İki günlük Bozburun durağı için yolumuza devam ederken molayı da Söğüt köyünde verdik. Aslında meşhur söğüt ağacının altındaki kahvede oturmamız gerekiyordu, ama benim sayemde orayı istemeden de olsa pas geçerek sahile indiğimizde çok da şirin bir başka bir cafeyle karşılaştık: Söğüt Ağacı Atölye Cafe. Yaşamını önce İstanbul'dan Selimiye'ye, daha sonra orasını da kalabalık bularak Söğüt'e taşıyan çok tatlı, güler yüzlü ve hoşsohbet sahibesinin ellerinden taptaze erikli frozen'larımızı içtik. Pırtık'la tanıştık, atölye bölümünden de kendime bir balık bileklik kaptım. O şirin bahçesiyle, minik atölyesiyle, köpekleriyle, taptaze ve doğal meyvelerden hazırladığı içecekler, kahveler ve kurabiyeler ikram ettiği cafe bölümüyle burası benim için inanılmaz ilham verici bir yer oldu diyebilirim. Çok mutlu olunabilecek bambaşka hayatlar mümkün gizli, saklı cennetlerde.

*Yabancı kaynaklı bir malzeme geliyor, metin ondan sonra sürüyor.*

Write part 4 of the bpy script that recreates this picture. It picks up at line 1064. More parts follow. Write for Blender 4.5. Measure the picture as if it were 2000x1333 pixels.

Ve Bozburun'a doğru devam. Çok memnun kaldığımız Tymnos Otel'de yorgunluk kahvelerimizi içtikten sonra, odamızın hazırlanmasını sahilde bekledik. Beklerken de gördüğümüz o güzeller güzeli mavi tonuna hayran olduk. Ancak gerçekten "boz" tepeciklerle çevrili bir "burun" olduğu için maviye yeşilin eşlik etmediği ve öğleden sonra rüzgarının insanı serseme çevirebildiği bir yer burası. Ee, her güzelin bir kusuru var demişler.
Denizinin sabah halini sevip, öğleden sonra rüzgarına pek bayılmasak da ve otellerin ve pansiyonların en fazla ikişer sıra halinde yerleştirdikleri şezlong ve şemsiyelerde güneşten kaçmak pek mümkün olamasa da yine de iki gün Bozburun bize iyi geldi. Sakinliğini, dümdüz ve düzenli sahil şeridini, otelimizi, insanlarını sevdik bu şirin kasabanın. Gündüz otelimizin terasında aşağıdaki manzaraya karşı kahvaltı yaparak güne başlamak, bazen manzarayı kumrularla birlikte izlemek, akşam aşağıdaki gece güzelliği eşliğinde yürüyüşler yapmak, sonrasında bu huzura kadeh kaldırmak paha biçilmezdi.
Burada kaldığımız iki gecenin birinde yine yürüyüş sonrası şarap&peynir&çerez ile hafif bir akşam geçirmek üzere otelimizin deniz kıyısındaki restoranına oturduk. Ancak diğer geceyi rakı&meze ile geçirmeye karar vererek Kandil Restaurant - Şafak Usta'nın Yeri'nde aldık soluğu. Burası nefis mezeleri, taptaze balık çeşitleri, yediğim en güzel kalamar ızgaralardan biri ve hızlı ve güzel servisiyle kesinlikle Bozburun'a gideceklere tavsiye ettiğim bir lezzet durağı. Gözlerimdeki Yıldız Tilbe parıltısının nedeni hem fosfor, hem de buranın güzel bir kafaya ulaşmak için çok uygun bir yer olması efendim. ;)
Artık Kaş'tan önceki son durak ve en merak ettiğim yer olan Selimiye'ye gitme zamanı. Bavulları kapatalım; balkonda havlu, banyoda diş fırçası, buzlukta polen, dolapta lens solüsyonu unutmadan toparlanalım. Ve yola çıkalım. Gerçi unutsak da olur bu kez, zira Selimiye yan komşu sayılır. 15-20 dakika içinde oradayız.
Yukarıdaki fotoğraflar Selimiye'nin tepeden görüntüsü. Yani demem o ki yol üstünde durup, bu güzel manzaranını tadını çıkarmadan olmaz. Selimiye'ye gitmeden önce bu harika köye tepeden bakmayı unutmayın.